Review: Global Dance Festival 2011

By Molly McCowan

Hope you remembered to pack your glowsticks – The annual electronic music extravaganza that is Global Dance Festival just rolled through town.

GDF 2011 was a three-day extravaganza of electronica that took place at Red Rocks Amphitheatre on July 14-16, and, like always, it brought out the big guns in overall production and line-up choices. In short, the crowd was wild, the outfits were out of this world, the glowsticks were flying, and the mountains nearby echoed galumphing bass and triumphant melodies til the break of dawn.

Empire of the Sun, LMFAO and Benny Benassi headlined each consecutive night, and many other major players in the electronica world made appearances as well, including Scrillex, Nero, Kid Cudi, Major Lazer, Dieselboy, Avicii, Morgan Page and a plethora of other talented acts.

Rain was intermittent, some days consistently soaking the crowd in 10-minute intervals, and other days clearing up in the late afternoon, giving dedicated dancers hours of dry skies. The weather played an integral role in creating truly breathtaking scenery however: Friday, crowds were treated to a lightning storm northeast of Denver, fantastically huge cloud systems drenched in late afternoon sun, and a harvest moon, strikingly gold against a darkening horizon.

But enough with the meteorology report; let’s cut to the chase.

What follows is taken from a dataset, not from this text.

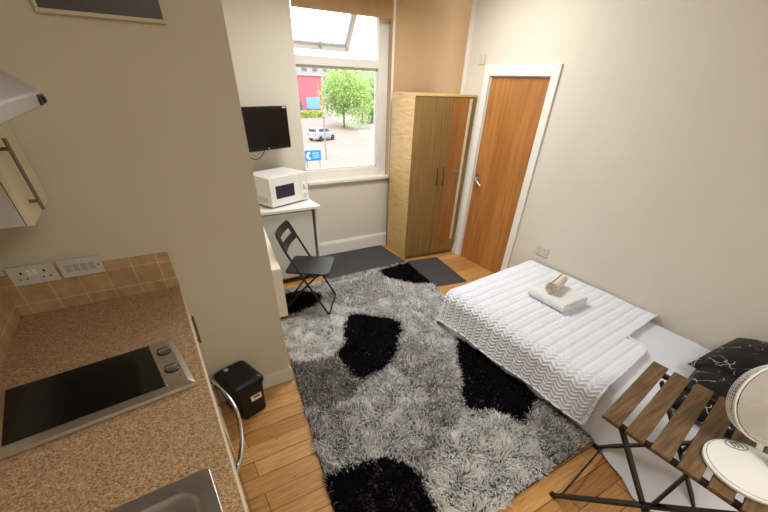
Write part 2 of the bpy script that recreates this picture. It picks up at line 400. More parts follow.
# open sash, hinged at top
T = Matrix.Translation((0, YW + .03, 2.735)) @ Matrix.Rotation(math.radians(39), 4, 'X')
sx0, sx1, sh = 1.605, 2.46, .74
s = MB()
s.box(sx0, sx0 + .05, -.02, .02, -sh, 0, .004, T=T).box(sx1 - .05, sx1, -.02, .02, -sh, 0, .004, T=T)
s.box(sx0, sx1, -.02, .02, -.05, 0, .004, T=T).box(sx0, sx1, -.02, .02, -sh, -sh + .055, .004, T=T)
sash = build(s, 'open_sash', 'sash_paint_shaded', wn, True)
g_ = MB().box(sx0 + .044, sx0 + .054, -.024, .024, -sh + .045, -.045, T=T).box(sx1 - .054, sx1 - .044, -.024, .024, -sh + .045, -.045, T=T).box(sx0 + .05, sx1 - .05, -.024, .024, -sh + .049, -sh + .059, T=T)
build(g_, 'sash_gasket', 'mid_grey', sash, True, smooth=False)
build(MB().box(sx0 + .05, sx1 - .05, -.003, .003, -sh + .055, -.05, T=T), 'sash_pane', 'glass', sash, True, smooth=False)
h = MB(); p0 = T @ Vector((2.08, -.02, -sh + .03))
h.tube([p0, p0 + Vector((0, -.03, .0)), p0 + Vector((0, -.035, .1))], .009).ball(p0 + Vector((0, -.02, 0)), .02, 2)
build(h, 'sash_handle', 'mid_grey', sash, True)

# ================================================================== LEFT: KITCHEN
WT = .945
# worktop with a cut-out for the sink
SX0, SX1, SY0, SY1 = -.60, -.106, .10, .78
wt = MB()
xe = -.057
def wt_box(x0, x1, y0, y1): wt.box(x0, x1, y0, y1, WT - .038, WT)
wt_box(XL + .001, SX0 + .02, -.6, YP - .001); wt_box(SX1 - .02, xe - .006, -.6, YP - .001)
wt_box(SX0 + .02, SX1 - .02, SY1 - .02, YP - .001); wt_box(SX0 + .02, SX1 - .02, -.6, SY0 + .02)
wo = thing('kitchen_worktop', 'speckled brown laminate kitchen worktop running along left wall', 'worktop', (-.4, 1.0, WT - .038))
build(wt, 'worktop_slab', 'worktop', wo, True, smooth=False)
e = MB().prism([(xe - .008, WT - .038), (xe - .002, WT - .038), (xe + .002, WT - .030), (xe + .002, WT - .008), (xe - .002, WT - .001), (xe - .008, WT - .0002)], 1, -.6, YP - .001)
build(e, 'front_edge', 'worktop_edge_lit', wo, True, label='rounded front edge, paled for its highlight')
# base units
FX = -.085
def bar_handle(mb, x, y0, y1, z, r=.006, off=.035):
    mb.tube([(x + off, y0, z), (x + off, y1, z)], r)
    for y in (y0 + .03, y1 - .03): mb.tube([(x - .004, y, z), (x + off, y, z)], r * .8)
cu = thing('base_cabinet', 'cream base cabinet under the worktop beside the projecting wall', 'cabinet', (-.4, 1.8, 0))
build(MB().box(XL + .01, FX - .018, 1.46, YP - .005, .10, WT - .04).box(XL + .05, FX - .06, 1.46, YP - .005, 0, .10), 'carcass', 'unit_cream', cu, True, smooth=False)
dr = build(MB().box(FX - .017, FX, 1.463, YP - .008, .74, WT - .045, .002), 'drawer', 'unit_cream', cu, True)
hb = MB(); bar_handle(hb, FX, 1.72, 2.00, .81); build(hb, 'handle', 'bronze', dr, True)
dr = build(MB().box(FX - .017, FX, 1.463, YP - .008, .105, .735, .002), 'cabinet_door', 'unit_cream', cu, True)
hb = MB().tube([(FX + .03, 1.53, .66), (FX + .03, 1.53, .50)], .006).tube([(FX - .004, 1.53, .64), (FX + .03, 1.53, .64)], .005).tube([(FX - .004, 1.53, .52), (FX + .03, 1.53, .52)], .005)
build(hb, 'handle', 'bronze', dr, True)
ov = thing('built_in_oven', 'built in oven with bowed chrome handle under the worktop', 'oven', (-.4, 1.15, 0))
build(MB().box(XL + .01, FX - .02, .84, 1.455, .10, WT - .04).box(XL + .05, FX - .06, .84, 1.455, 0, .10), 'oven_body', 'black_metal', ov, True, smooth=False)
build(MB().box(FX - .018, FX + .004, .845, 1.45, .82, WT - .045, .003), 'control_panel', 'steel', ov, True)
od = build(MB().box(FX - .018, FX + .002, .845, 1.45, .12, .815, .004), 'oven_door', 'black_gloss', ov, True)
hp = MB(); pts = []
for k in range(17):
    a = k / 16; y = .86 + .58 * a; x = FX + .012 + .075 * math.sin(PI * a) ** .75; pts.append((x, y, .775))
hp.tube(pts, .009, 10).tube([(FX, .862, .775), (FX + .02, .862, .775)], .010).tube([(FX, 1.438, .775), (FX + .02, 1.438, .775)], .010)
build(hp, 'handle', 'chrome', od, True, label='bowed chrome handle')
cu = thing('sink_cabinet', 'cream base cabinet below the steel sink', 'cabinet', (-.4, .1, 0))
build(MB().box(XL + .01, FX - .018, -.6, .835, .10, .12).box(XL + .01, XL + .03, -.6, .835, .10, WT - .04).box(XL + .03, FX - .018, .815, .835, .10, WT - .04).box(XL + .03, FX - .018, -.6, -.58, .10, WT - .04).box(XL + .05, FX - .06, -.6, .835, 0, .10), 'carcass', 'unit_cream', cu, True, smooth=False)
build(MB().box(FX - .017, FX, -.597, .832, .105, WT - .045, .002), 'cabinet_door', 'unit_cream', cu, True)

# sink: a pressed bowl with rim
sk = thing('steel_sink', 'brushed steel inset sink at the near end of the worktop', 'sink', ((SX0 + SX1) / 2, (SY0 + SY1) / 2, WT), math.radians(3))
hx, hy = (SX1 - SX0) / 2, (SY1 - SY0) / 2
def rrect(hx, hy, r, z, n=8):
    o = []
    for cx, cy, a0 in ((hx - r, hy - r, 0), (-hx + r, hy - r, PI / 2), (-hx + r, -hy + r, PI), (hx - r, -hy + r, 1.5 * PI)):
        for k in range(n + 1):
            a = a0 + PI / 2 * k / n; o.append((cx + r * math.cos(a), cy + r * math.sin(a), z))
    return o
def loft(rings, capfirst=False, caplast=True):
    m = MB(); b = m.bm; R = [[b.verts.new(p) for p in r] for r in rings]; n = len(R[0])
    for A, B in zip(R, R[1:]):
        for k in range(n): b.faces.new([A[k], A[(k + 1) % n], B[(k + 1) % n], B[k]])
    if caplast: b.faces.new(R[-1])
    if capfirst: b.faces.new(R[0][::-1])
    bmesh.ops.recalc_face_normals(b, faces=b.faces[:]); return m
rings = [rrect(hx, hy, .012, .001), rrect(hx, hy, .012, .006), rrect(hx - .004, hy - .004, .012, .009), rrect(hx - .042, hy - .045, .06, .009), rrect(hx - .048, hy - .05, .06, .004),
         rrect(hx - .056, hy - .058, .07, -.004), rrect(hx - .07, hy - .072, .09, -.008)]
rings += [rrect(hx - .085, hy - .09, .10, -.012), rrect(hx - .095, hy - .10, .10, -.06), rrect(hx - .105, hy - .11, .10, -.15), rrect(hx - .14, hy - .15, .08, -.165)]
build(loft(rings), 'basin', 'sink_steel', sk, angle=50)
build(MB().lathe([(.0, -.1635), (.03, -.1635), (.04, -.161), (.042, -.164)], 24), 'drain', 'chrome', sk)

# hob, loose on the worktop and slightly turned
ha = math.radians(7.5); HL, HW = .592, .37
hcx, hcy = -.120 - HL / 2 * math.cos(ha), 1.385 - HL / 2 * math.sin(ha)
hb = thing('electric_hob', 'two ring hob with black glass and steel rim on the worktop', 'hob', (hcx, hcy, WT), ha)
r = [rrect(HL / 2 - .004, HW / 2 - .004, .012, 0), rrect(HL / 2, HW / 2, .014, .008), rrect(HL / 2 - .004, HW / 2 - .004, .014, .02), rrect(HL / 2 - .022, HW / 2 - .022, .012, .03), rrect(HL / 2 - .026, HW / 2 - .026, .01, .03)]
build(loft(r, True), 'steel_tray', 'steel', hb)
build(MB().box(-HL / 2 + .03, HL / 2 - .10, -HW / 2 + .032, HW / 2 - .03, .0295, .033, .0015), 'glass_plate', 'black_gloss', hb)
build(MB().box(HL / 2 - .10, HL / 2 - .092, -HW / 2 + .03, HW / 2 - .03, .0295, .035, .002), 'divider_strip', 'steel', hb)
for yy in (.075, -.06):
    kx = HL / 2 - .056
    kn = build(MB().lathe([(.024, .030), (.024, .034), (.021, .036)], 28, Matrix.Translation((kx, yy, 0))).box(-.021, .021, -.006, .006, .034, .052, .003, T=Matrix.Translation((kx, yy, 0)) @ Matrix.Rotation(.25 if yy > 0 else .1, 4, 'Z')), 'knob', 'knob_steel', hb)
    build(MB().lathe([(.028, .0295), (.0275, .0312)], 28, Matrix.Translation((kx, yy, 0))), 'knob_ring', 'black_plastic', kn)
build(MB().lathe([(.004, .0295), (.004, .0325)], 12, Matrix.Translation((HL / 2 - .04, -.12, 0))), 'indicator_lamp', 'sticker_ink', hb)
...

The music did not disappoint, especially for those of you out there that go bonkers for dubstep. Friday in particular showed an excess of dubstep DJs – to the point that, even with three stages to choose from, the unlucky non-dubstep devotee was just plain out of luck for a few hours straight.

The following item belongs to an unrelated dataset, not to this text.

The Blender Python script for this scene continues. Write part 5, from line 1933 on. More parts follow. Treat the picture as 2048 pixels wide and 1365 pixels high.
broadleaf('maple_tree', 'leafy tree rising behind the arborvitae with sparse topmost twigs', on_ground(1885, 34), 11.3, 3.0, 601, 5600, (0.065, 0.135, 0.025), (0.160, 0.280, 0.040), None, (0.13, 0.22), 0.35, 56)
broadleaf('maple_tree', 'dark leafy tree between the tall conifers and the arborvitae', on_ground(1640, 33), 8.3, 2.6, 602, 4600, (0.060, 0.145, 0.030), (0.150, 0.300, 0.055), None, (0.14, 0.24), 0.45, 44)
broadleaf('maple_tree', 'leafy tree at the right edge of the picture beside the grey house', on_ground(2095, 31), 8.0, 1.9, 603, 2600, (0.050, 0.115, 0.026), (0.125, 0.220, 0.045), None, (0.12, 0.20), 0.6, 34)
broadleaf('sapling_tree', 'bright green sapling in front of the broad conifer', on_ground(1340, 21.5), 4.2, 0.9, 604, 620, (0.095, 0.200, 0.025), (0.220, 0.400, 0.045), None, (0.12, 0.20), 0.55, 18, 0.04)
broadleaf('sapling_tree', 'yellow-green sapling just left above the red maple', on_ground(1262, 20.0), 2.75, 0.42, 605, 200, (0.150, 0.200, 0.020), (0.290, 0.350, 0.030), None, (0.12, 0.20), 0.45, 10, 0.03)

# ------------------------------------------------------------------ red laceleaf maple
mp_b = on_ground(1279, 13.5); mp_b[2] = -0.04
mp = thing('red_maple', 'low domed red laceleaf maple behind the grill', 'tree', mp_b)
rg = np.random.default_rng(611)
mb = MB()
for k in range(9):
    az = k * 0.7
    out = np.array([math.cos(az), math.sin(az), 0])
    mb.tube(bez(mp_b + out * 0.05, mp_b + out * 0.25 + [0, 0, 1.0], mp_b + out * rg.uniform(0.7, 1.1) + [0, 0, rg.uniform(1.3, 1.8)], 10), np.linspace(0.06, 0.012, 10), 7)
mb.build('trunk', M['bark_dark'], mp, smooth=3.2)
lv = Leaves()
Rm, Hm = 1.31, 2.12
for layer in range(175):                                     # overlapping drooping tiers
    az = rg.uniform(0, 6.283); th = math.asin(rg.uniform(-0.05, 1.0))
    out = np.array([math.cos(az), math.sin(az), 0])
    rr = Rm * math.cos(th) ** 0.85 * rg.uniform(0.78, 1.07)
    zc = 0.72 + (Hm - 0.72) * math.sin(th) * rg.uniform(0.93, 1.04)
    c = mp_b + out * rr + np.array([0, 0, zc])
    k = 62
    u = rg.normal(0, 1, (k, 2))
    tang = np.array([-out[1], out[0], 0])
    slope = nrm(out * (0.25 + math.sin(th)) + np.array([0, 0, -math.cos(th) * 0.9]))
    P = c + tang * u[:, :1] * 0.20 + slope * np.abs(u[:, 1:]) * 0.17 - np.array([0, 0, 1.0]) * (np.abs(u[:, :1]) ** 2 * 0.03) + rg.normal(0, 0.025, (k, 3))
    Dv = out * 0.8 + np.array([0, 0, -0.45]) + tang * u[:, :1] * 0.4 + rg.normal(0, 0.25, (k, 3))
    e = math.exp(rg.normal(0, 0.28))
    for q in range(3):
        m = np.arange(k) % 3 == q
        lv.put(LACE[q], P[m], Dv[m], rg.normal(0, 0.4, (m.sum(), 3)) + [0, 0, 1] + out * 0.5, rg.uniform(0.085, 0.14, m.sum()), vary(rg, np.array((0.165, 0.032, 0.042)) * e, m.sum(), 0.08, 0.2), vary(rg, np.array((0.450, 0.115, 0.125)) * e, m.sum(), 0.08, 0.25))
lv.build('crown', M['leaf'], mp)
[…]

Saturday brought a bit more of a traditional house music flavor, and Benassi played a momentous closing set that is still ringing in audience members’ happily aching ears.

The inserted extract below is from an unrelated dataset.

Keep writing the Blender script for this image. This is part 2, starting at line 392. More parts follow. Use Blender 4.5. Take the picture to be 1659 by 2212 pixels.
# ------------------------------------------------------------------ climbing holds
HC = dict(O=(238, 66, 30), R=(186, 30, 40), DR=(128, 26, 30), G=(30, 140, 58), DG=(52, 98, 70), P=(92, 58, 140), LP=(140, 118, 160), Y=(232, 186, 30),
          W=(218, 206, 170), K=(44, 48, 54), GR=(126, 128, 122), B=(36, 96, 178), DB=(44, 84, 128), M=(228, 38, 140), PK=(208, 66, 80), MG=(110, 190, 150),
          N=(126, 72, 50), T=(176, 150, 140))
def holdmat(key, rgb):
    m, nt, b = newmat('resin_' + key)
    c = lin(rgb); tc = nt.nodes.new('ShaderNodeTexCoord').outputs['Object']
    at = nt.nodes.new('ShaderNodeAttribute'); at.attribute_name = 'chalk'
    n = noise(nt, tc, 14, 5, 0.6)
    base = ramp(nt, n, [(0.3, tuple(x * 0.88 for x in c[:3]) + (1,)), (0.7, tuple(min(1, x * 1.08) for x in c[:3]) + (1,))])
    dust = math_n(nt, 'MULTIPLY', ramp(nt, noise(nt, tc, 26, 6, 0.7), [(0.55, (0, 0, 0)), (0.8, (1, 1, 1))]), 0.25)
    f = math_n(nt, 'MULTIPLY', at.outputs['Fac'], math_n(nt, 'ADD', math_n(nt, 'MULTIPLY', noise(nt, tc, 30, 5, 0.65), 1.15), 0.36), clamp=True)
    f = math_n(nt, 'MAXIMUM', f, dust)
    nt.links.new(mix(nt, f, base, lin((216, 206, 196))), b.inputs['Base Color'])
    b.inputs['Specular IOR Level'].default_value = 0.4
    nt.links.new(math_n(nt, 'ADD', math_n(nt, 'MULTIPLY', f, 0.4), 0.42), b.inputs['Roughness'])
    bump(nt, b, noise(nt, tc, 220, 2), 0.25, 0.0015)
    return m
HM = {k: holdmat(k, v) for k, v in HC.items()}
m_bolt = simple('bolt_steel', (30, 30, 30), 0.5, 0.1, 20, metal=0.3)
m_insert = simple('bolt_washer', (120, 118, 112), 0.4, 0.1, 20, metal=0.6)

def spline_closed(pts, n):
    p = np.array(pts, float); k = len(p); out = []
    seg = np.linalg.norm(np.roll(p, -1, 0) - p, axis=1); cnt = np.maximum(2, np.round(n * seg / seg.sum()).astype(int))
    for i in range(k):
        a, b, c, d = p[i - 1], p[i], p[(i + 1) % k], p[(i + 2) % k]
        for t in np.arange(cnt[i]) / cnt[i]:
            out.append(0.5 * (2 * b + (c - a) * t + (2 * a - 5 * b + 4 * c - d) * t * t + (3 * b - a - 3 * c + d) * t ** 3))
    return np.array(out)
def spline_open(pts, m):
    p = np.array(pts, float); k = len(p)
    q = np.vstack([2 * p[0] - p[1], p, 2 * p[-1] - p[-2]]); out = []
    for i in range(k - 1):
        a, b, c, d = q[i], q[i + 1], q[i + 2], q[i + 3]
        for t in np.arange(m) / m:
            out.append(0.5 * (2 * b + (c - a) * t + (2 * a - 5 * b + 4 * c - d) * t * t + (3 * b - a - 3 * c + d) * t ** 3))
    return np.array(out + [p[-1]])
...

The light shows that accompanied the sets were ebullient, showing high energy and a high dollar value as far as the event production went.

My only criticism? Change things up a bit each night – there are three stages, so let’s see some more variation in how the DJs are scheduled. Got a dubstep-heavy dude on the main stage and you aren’t diggin’ it? Check out stage two for some house, stage three for an IDM flavor, etc. The more options at any point in time for the fans, the better. Don’t you agree?